For the a little more elaborate answer:

There are the inline caches themselves. I believe getting the caches thread-safe is relatively straight forward and only requires a protocol that allows concurrent updates while allowing for benign races. Don’t have any specific pointers handy, but I think IBM had a paper on how they did it for JVMs in compiled code. In an interpreter, before you go to JITed code it is a little easier, I believe.

Though, this is, as you noted in your post, is only the very first issue. Indeed, if you allow free modification of objects and data structures, all kind of things can break and locks are not a good solution.

We did various bits of work on designing object models and approaches for dicts and lists that could be applied here. However, none of them are “simple solutions”.

For objects, we worked in a system that has Self-style maps/V8 style hidden classes.

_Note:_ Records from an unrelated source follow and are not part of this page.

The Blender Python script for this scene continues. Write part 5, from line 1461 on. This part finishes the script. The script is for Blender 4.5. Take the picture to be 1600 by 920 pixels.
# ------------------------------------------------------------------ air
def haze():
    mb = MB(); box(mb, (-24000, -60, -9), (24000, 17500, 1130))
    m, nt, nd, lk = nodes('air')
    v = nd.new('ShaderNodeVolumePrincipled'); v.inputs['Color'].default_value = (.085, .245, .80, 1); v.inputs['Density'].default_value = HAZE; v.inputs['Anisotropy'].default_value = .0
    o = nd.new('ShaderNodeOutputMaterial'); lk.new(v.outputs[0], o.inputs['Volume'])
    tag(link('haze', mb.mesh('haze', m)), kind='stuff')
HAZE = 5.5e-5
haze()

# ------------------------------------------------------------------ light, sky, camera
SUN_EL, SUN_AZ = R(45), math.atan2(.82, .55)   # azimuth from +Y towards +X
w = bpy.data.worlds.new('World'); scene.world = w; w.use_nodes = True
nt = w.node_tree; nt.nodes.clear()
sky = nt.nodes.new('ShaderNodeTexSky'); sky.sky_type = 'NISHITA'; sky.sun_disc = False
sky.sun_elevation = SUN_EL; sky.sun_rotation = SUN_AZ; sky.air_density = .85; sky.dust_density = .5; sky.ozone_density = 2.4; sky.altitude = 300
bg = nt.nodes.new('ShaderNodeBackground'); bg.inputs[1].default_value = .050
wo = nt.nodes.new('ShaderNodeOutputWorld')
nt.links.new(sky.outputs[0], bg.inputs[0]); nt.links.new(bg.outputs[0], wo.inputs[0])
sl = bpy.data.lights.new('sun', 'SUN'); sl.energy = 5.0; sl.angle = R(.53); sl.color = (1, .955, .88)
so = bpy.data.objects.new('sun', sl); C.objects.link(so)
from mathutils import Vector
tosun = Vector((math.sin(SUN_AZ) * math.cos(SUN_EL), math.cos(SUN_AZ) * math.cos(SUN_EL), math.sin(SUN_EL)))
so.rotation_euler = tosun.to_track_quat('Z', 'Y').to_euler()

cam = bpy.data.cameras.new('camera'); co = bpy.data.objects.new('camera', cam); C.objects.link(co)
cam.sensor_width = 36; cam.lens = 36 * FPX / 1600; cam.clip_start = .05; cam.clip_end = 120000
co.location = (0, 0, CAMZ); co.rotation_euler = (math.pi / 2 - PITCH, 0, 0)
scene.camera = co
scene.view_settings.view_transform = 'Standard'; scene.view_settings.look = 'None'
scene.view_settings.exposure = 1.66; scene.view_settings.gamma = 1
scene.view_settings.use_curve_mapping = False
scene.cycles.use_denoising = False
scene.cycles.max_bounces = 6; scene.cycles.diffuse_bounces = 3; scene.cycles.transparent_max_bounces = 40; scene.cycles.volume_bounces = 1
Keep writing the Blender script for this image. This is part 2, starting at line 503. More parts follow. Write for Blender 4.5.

Here the challenge is to find a way to make sure that nothing bad happens despite allowing certain races. Have a look at sec. 3 here https://stefan-marr.de/downloads/oopsla16-daloze-et-al-efficient-and-thread-safe-objects-for-dynamically-typed-languages.pdf There we discuss a bit the typical problems. In the following section, we sketch a bit how one can design a solution. While this was implemented on top of Java memory semantics, the general ideas should be applicable for CPython, too.

Then the next challenge are builtin collections. Here we took a variant of the storage strategies developed for PyPy, work by Carl Friedrich Bolz et al you might be familiar with, and moved it into a concurrent world. https://stefan-marr.de/downloads/oopsla18-daloze-et-al-parallelization-of-dynamic-languages-synchronizing-built-in-collections.pdf

Things get here a bit more complicated… The good thing is that many applications will first initialize a collection with data before it is shared. And then mostly read from it.

This gives us the option to avoid locking on many collections. Only when they become reachable by multiple threads AND are mutated in unsafe ways, one needs to change them to a storage strategy that synchronizes access.

Though, that’s then also only part of the solution.

Gal Sela and Erez Petrank did publish some work last year on how to get stronger guarantees for languages such as Python where developers expect GIL-like concurrency semantics: https://dl.acm.org/doi/10.1145/3563300

I’ll be visiting Erez later this year for two month to take this work a bit further, with an eye on possibly integrating it into a Ruby or Python.


In a follow-up message, Stefan wrote:


I should have probably also include that this work was done with Benoit Daloze (https://eregon.me/blog/research/, @eregon) And is written up in a more long form format in his PhD https://eregon.me/blog/assets/research/thesis-thread-safe-data-representations-in-dynamic-languages.pdf Some slides: https://eregon.me/blog/assets/research/thesis-slides.pdf

He is lead of the TruffleRuby project and has been working with the CRuby people to think about what a memory model for Ruby could look like.